== Material provided ==
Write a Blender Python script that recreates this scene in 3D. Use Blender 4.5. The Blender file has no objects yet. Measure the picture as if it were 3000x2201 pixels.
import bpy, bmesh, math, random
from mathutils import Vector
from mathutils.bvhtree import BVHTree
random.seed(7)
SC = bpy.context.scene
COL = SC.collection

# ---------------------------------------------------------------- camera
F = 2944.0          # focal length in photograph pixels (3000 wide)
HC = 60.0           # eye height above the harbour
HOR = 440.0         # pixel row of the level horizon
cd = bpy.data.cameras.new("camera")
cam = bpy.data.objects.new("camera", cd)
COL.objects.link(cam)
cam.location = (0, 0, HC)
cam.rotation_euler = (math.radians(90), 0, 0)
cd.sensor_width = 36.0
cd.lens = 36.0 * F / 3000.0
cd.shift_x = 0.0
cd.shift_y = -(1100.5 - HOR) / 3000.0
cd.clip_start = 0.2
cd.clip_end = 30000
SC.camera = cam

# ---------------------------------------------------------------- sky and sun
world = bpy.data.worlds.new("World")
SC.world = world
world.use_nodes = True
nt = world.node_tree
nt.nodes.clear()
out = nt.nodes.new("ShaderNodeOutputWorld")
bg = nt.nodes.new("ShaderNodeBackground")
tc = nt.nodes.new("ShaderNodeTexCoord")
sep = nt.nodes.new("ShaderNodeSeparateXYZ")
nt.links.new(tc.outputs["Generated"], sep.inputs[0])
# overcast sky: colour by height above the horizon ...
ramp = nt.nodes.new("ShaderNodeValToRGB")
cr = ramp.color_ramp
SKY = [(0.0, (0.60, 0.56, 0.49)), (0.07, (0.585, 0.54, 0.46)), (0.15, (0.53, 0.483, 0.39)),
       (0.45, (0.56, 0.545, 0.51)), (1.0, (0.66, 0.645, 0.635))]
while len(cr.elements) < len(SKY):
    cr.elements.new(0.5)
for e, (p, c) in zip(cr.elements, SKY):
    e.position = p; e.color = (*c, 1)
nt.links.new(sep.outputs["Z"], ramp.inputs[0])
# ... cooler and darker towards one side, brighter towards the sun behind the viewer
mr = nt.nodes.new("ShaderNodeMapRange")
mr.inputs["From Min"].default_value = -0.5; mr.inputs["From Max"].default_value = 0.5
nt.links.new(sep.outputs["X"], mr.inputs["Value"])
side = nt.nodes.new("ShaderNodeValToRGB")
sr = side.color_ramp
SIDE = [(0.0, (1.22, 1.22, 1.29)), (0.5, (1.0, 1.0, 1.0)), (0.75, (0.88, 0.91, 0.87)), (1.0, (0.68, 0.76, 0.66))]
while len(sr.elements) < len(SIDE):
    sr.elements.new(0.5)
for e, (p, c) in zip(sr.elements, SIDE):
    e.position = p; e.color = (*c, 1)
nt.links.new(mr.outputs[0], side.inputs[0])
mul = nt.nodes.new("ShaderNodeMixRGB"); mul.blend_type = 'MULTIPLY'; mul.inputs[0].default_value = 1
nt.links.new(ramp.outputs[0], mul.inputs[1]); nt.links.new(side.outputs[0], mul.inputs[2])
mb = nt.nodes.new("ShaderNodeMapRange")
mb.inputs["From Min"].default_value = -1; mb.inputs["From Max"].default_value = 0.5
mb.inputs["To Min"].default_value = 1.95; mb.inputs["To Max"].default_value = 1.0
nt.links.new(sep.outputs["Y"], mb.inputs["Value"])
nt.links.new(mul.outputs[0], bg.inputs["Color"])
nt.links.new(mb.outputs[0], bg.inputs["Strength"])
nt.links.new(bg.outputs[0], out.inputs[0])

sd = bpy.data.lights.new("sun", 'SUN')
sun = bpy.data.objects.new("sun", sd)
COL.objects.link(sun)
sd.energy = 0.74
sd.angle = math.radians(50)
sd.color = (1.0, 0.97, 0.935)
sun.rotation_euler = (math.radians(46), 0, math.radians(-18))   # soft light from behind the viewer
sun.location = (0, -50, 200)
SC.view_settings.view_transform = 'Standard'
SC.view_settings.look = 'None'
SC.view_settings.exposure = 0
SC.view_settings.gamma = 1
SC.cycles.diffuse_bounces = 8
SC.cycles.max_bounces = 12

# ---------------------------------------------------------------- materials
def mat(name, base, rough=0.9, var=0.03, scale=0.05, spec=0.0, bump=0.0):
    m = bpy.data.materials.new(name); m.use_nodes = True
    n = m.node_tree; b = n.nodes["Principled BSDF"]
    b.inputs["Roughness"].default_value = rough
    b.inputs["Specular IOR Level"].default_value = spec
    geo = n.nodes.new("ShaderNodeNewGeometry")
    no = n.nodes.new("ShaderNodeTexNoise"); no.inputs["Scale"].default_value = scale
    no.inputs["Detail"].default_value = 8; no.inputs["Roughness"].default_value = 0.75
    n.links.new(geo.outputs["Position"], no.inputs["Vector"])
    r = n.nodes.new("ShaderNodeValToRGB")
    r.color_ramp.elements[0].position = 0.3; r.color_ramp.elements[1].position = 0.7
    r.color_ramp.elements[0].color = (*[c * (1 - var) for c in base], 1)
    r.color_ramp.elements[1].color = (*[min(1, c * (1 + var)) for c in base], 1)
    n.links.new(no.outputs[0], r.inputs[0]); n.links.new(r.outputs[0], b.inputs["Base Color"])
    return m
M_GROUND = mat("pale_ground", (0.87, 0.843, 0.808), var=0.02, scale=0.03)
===
Given request = Write down again the exact lines running from the beginning of the data to the line containing "COL = SC.collection", with both ends included.

Answer to this exercise =
Write a Blender Python script that recreates this scene in 3D. Use Blender 4.5. The Blender file has no objects yet. Measure the picture as if it were 3000x2201 pixels.
import bpy, bmesh, math, random
from mathutils import Vector
from mathutils.bvhtree import BVHTree
random.seed(7)
SC = bpy.context.scene
COL = SC.collection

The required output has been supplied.